Thursday, February 23, 2012

The Path of a Critical Thinker (part one)

If I had to choose the "If You're Only Going to Read One Thing on Dead-Logic, Read This" blog entries, my gut would want me to say this series is the one. I'm not sure whether my mind agrees with my gut, but I will say that these next few entries will showcase the critical thinking tips and tools that I've learned over the past two decades (that makes me sound old), and feature some of the foundational principles I learned from two of the biggest influences in my life in this area: Dr. Herman Stark from South Suburban College, and Dr. Gary Burlington (formerly) from Lincoln Christian College. I am indebted to these men more than they know.

The Path of a Critical Thinker

  • Logic vs. Reason
  • Many people use the words "logic" and "reason" (and "logical" and "rational") interchangeably, but there is an important distinction. Reason is the mental ability to come to conclusions, draw inferences, make judgments, create arguments and evaluate arguments. Logic is the science or system that evaluates arguments. To use an analogy from the martial arts, reason is like the abilities one has to punch, kick, and apply a particular move, whereas a martial art (like Jiu Jitsu, Karate, or Krav Maga) is the science or system that shows how to utilize and apply such abilities. And, like a martial art, the more one practices using logic, the better one can become.

  • Valid vs. Sound Arguments
  • An argument in logic has nothing to do with a verbal fight. An argument, as it occurs in logic, is a group of statements (called premises) intended to provide support or justification for another statement (called the conclusion). There are only two kinds of arguments: those which actually support the conclusion and those which do not. If the goal of a critical thinker is to evaluate arguments, then understanding how to evaluate them is imperative. Arguments must be assessed by both form and content. Arguments that have correct form or structure are called "valid" arguments. A valid argument is one in which, if the premises are true, the conclusion must be true. Take for example this classic syllogism:

    Premise 1: All men are mortal. Premise 2: Socrates is a man. __________________ Socrates is mortal.

    This argument is valid; that is, this argument has proper structure such that, if the premises are true, then the conclusion must be true as well. If all men are mortal, and if Socrates is a man, then he must be mortal. One can almost feel how the conclusion naturally flows from the premises. An argument that lacks proper structure is invalid, even if the premises (and even if the conclusion) are true. For example:

    Premise 1: Polar Bears are white. Premise 2: Abraham Lincoln was the 16th president of the USA. __________________ Gay marriage should be legal.
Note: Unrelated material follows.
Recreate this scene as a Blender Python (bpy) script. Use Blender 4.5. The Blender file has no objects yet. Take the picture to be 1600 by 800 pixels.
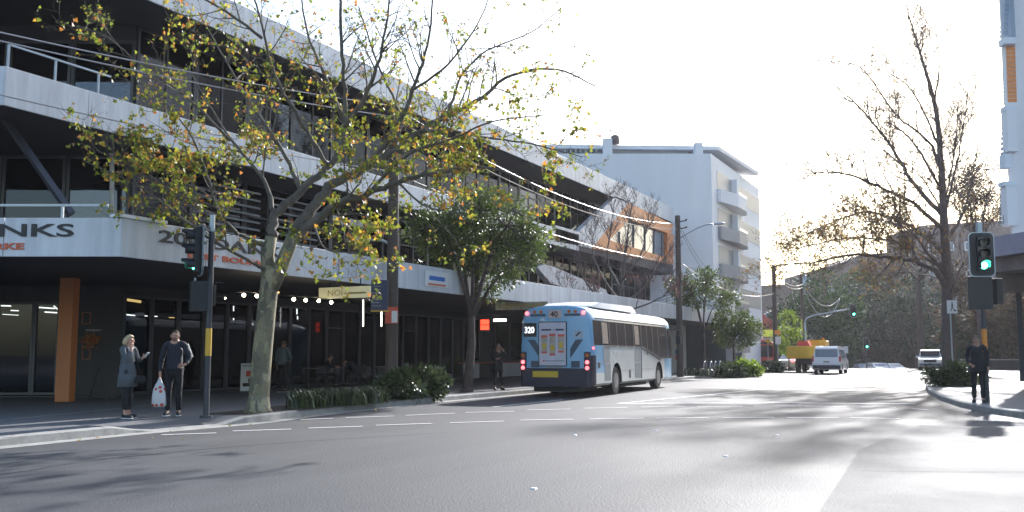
import bpy, bmesh, math, random
from mathutils import Vector, Matrix, noise, Quaternion

R = math.radians
S = bpy.context.scene
COL = S.collection
rnd = random.Random(11)

# ------------------------------------------------------------------ camera
YAW = math.atan(730 / 1511)
PITCH = math.atan(152 / 1511)
EYE = 1.45
cd = bpy.data.cameras.new('camera')
cam = bpy.data.objects.new('camera', cd)
COL.objects.link(cam)
cam.location = (0, 0, EYE)
cam.rotation_euler = (R(90) + PITCH, 0, YAW)
cd.lens = 34.0
cd.sensor_width = 36
cd.clip_end = 6000
S.camera = cam

# ------------------------------------------------------------------ sky, sun, exposure
SUN_AZ, SUN_EL = R(0.6), R(26)          # azimuth clockwise from +Y (the street's direction)
w = bpy.data.worlds.new('World')
S.world = w
w.use_nodes = True
nt = w.node_tree
bg = nt.nodes['Background']
sky = nt.nodes.new('ShaderNodeTexSky')
sky.sky_type = 'NISHITA'
sky.sun_disc = False
sky.sun_elevation = SUN_EL
sky.sun_rotation = SUN_AZ
sky.air_density = 1.3
sky.dust_density = 2.0
sky.ozone_density = 1.0
tint = nt.nodes.new('ShaderNodeMixRGB'); tint.blend_type = 'MULTIPLY'; tint.inputs[0].default_value = 1
tint.inputs[2].default_value = (0.92, 0.975, 1.075, 1)
nt.links.new(sky.outputs[0], tint.inputs[1]); nt.links.new(tint.outputs[0], bg.inputs[0])
bg.inputs[1].default_value = 0.12
sl = bpy.data.lights.new('sun', 'SUN')
sl.energy = 4.2
sl.angle = R(1.0)
sl.color = (1.0, 0.98, 0.97)
so = bpy.data.objects.new('sun', sl)
COL.objects.link(so)
sd = Vector((math.sin(SUN_AZ) * math.cos(SUN_EL), math.cos(SUN_AZ) * math.cos(SUN_EL), math.sin(SUN_EL)))
so.rotation_euler = sd.to_track_quat('Z', 'Y').to_euler()
so.location = sd * 300
S.view_settings.view_transform = 'Standard'
S.view_settings.look = 'None'
S.view_settings.gamma = 1
S.view_settings.exposure = 1.28
S.render.engine = 'CYCLES'
S.cycles.max_bounces = 6
S.cycles.transparent_max_bounces = 12
S.cycles.diffuse_bounces = 3
S.cycles.glossy_bounces = 3
S.cycles.transmission_bounces = 4
S.cycles.volume_bounces = 0
S.cycles.sample_clamp_indirect = 6

# ------------------------------------------------------------------ survey helpers: photo measurement -> metres
CY, SY = math.cos(YAW), math.sin(YAW)
def ray(px, py):
    x = (px - 800) / 1511; y = (400 - py) / 1511
    f = math.cos(PITCH) - y * math.sin(PITCH); u = math.sin(PITCH) + y * math.cos(PITCH)
    return Vector((x * CY - f * SY, x * SY + f * CY, u))
def gp(px, py, z=0.0):
    r = ray(px, py); return Vector((0, 0, EYE)) + r * ((z - EYE) / r.z)
def xp(px, py, X):
    r = ray(px, py); return Vector((0, 0, EYE)) + r * (X / r.x)
def dp(px, py, d):
    r = ray(px, py); return Vector((0, 0, EYE)) + r * (d / (-r.x * SY + r.y * CY))
def depth(v): return -v.x * SY + v.y * CY
def yx(px, X): return xp(px, 552, X).y
IMG = Vector((CY, SY, 0))              # a horizontal direction, square to the line of sight
FWD = Vector((-SY, CY, 0))
def zf(y):                              # the street drops away beyond the crest
    if y < 96: return 0.0
    if y < 116: return -0.05 * (y - 96) ** 2 / 40
    if y < 190: return -0.5 - 0.05 * (y - 116)
    return -4.2

# ------------------------------------------------------------------ materials
def newmat(name):
    m = bpy.data.materials.new(name); m.use_nodes = True
    n = m.node_tree
    return m, n, n.nodes['Principled BSDF']
def mat(name, col, rough=0.6, metal=0.0, var=0.12, scale=6.0, bump=0.0, bscale=60.0, emit=0.0, ecol=None, spec=0.5, streak=False, coat=0.0):
    m, n, b = newmat(name)
    b.inputs['Roughness'].default_value = rough
    b.inputs['Metallic'].default_value = metal
    b.inputs['Specular IOR Level'].default_value = spec
    if coat: b.inputs['Coat Weight'].default_value = coat; b.inputs['Coat Roughness'].default_value = 0.08
    tc = n.nodes.new('ShaderNodeTexCoord')
    mp = n.nodes.new('ShaderNodeMapping')
    n.links.new(tc.outputs['Object'], mp.inputs[0])
    if streak: mp.inputs['Scale'].default_value = (1, 1, 0.12)
    t = n.nodes.new('ShaderNodeTexNoise')
    t.inputs['Scale'].default_value = scale; t.inputs['Detail'].default_value = 7; t.inputs['Roughness'].default_value = 0.65
    n.links.new(mp.outputs[0], t.inputs['Vector'])
    r = n.nodes.new('ShaderNodeValToRGB')
    r.color_ramp.elements[0].position = 0.3; r.color_ramp.elements[1].position = 0.72
    r.color_ramp.elements[0].color = (*[c * (1 - var) for c in col], 1)
    r.color_ramp.elements[1].color = (*[min(1, c * (1 + var)) for c in col], 1)
    n.links.new(t.outputs['Fac'], r.inputs[0]); n.links.new(r.outputs[0], b.inputs['Base Color'])
    if bump:
        t2 = n.nodes.new('ShaderNodeTexNoise'); t2.inputs['Scale'].default_value = bscale; t2.inputs['Detail'].default_value = 5
        n.links.new(tc.outputs['Object'], t2.inputs['Vector'])
        bp = n.nodes.new('ShaderNodeBump'); bp.inputs['Strength'].default_value = bump; bp.inputs['Distance'].default_value = 0.02
        n.links.new(t2.outputs['Fac'], bp.inputs['Height']); n.links.new(bp.outputs[0], b.inputs['Normal'])
    if emit:
        b.inputs['Emission Color'].default_value = (*(ecol or col), 1)
        b.inputs['Emission Strength'].default_value = emit
    return m
def glass(name, tint=(0.45, 0.5, 0.52), refl=0.06, rough=0.02):
    m = bpy.data.materials.new(name); m.use_nodes = True
    n = m.node_tree; n.nodes.clear()
    o = n.nodes.new('ShaderNodeOutputMaterial'); mx = n.nodes.new('ShaderNodeMixShader')
    tr = n.nodes.new('ShaderNodeBsdfTransparent'); gl = n.nodes.new('ShaderNodeBsdfGlossy')
    tr.inputs[0].default_value = (*tint, 1); gl.inputs['Roughness'].default_value = rough
    gl.inputs[0].default_value = (0.9, 0.93, 1, 1)
    tc = n.nodes.new('ShaderNodeTexCoord'); t = n.nodes.new('ShaderNodeTexNoise'); t.inputs['Scale'].default_value = 0.7
    n.links.new(tc.outputs['Object'], t.inputs['Vector'])
    bp = n.nodes.new('ShaderNodeBump'); bp.inputs['Strength'].default_value = 0.05; bp.inputs['Distance'].default_value = 0.05
    n.links.new(t.outputs['Fac'], bp.inputs['Height']); n.links.new(bp.outputs[0], gl.inputs['Normal'])
    mx.inputs[0].default_value = refl
    n.links.new(tr.outputs[0], mx.inputs[1]); n.links.new(gl.outputs[0], mx.inputs[2]); n.links.new(mx.outputs[0], o.inputs[0])
    return m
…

    A sound argument is a valid argument with premises which are all true. All sound arguments are valid, but not all valid arguments are sound. A sound argument then is one which has proper structure (i.e., the argument is valid), and has all true premises. Remember, a valid argument is such that the conclusion must be true if the premises are true, and if all the premises are true, then that valid argument is then sound. For example:

    Premise 1: Whales are mammals. Premise 2: Mammals are warm-blooded. __________________ Whales are warm-blooded.

    Arguments one encounters - particularly in the religion/theology/philosophy/atheism/skepticism realm - will often be much more complicated than these two-premises examples; nevertheless, every argument, whether it has two premises or 200 premises, are either valid or invalid, sound or unsound.

  • Arguments vs. Conclusions
  • Here is an absolutely essential point to understand in order to be a successful critical thinker: one can reject an argument because it is invalid or unsound and still agree with the argument's conclusion. Rejecting an argument is not the same as rejecting the argument's conclusion. Take the example argument above with the conclusion, "Gay marriage should be legal." The argument is invalid, yet I agree with its conclusion. I just don't agree with the conclusion based on that argument. People in general are more inclined to accept arguments which attempt to prove or justify ideas or beliefs they already support, and become less critical of such arguments in the process. A helpful tip in critical thinking is to always turn the axe of criticism toward the trees of one's own ideological forest. A critical thinker cares about truth, not about towing party lines.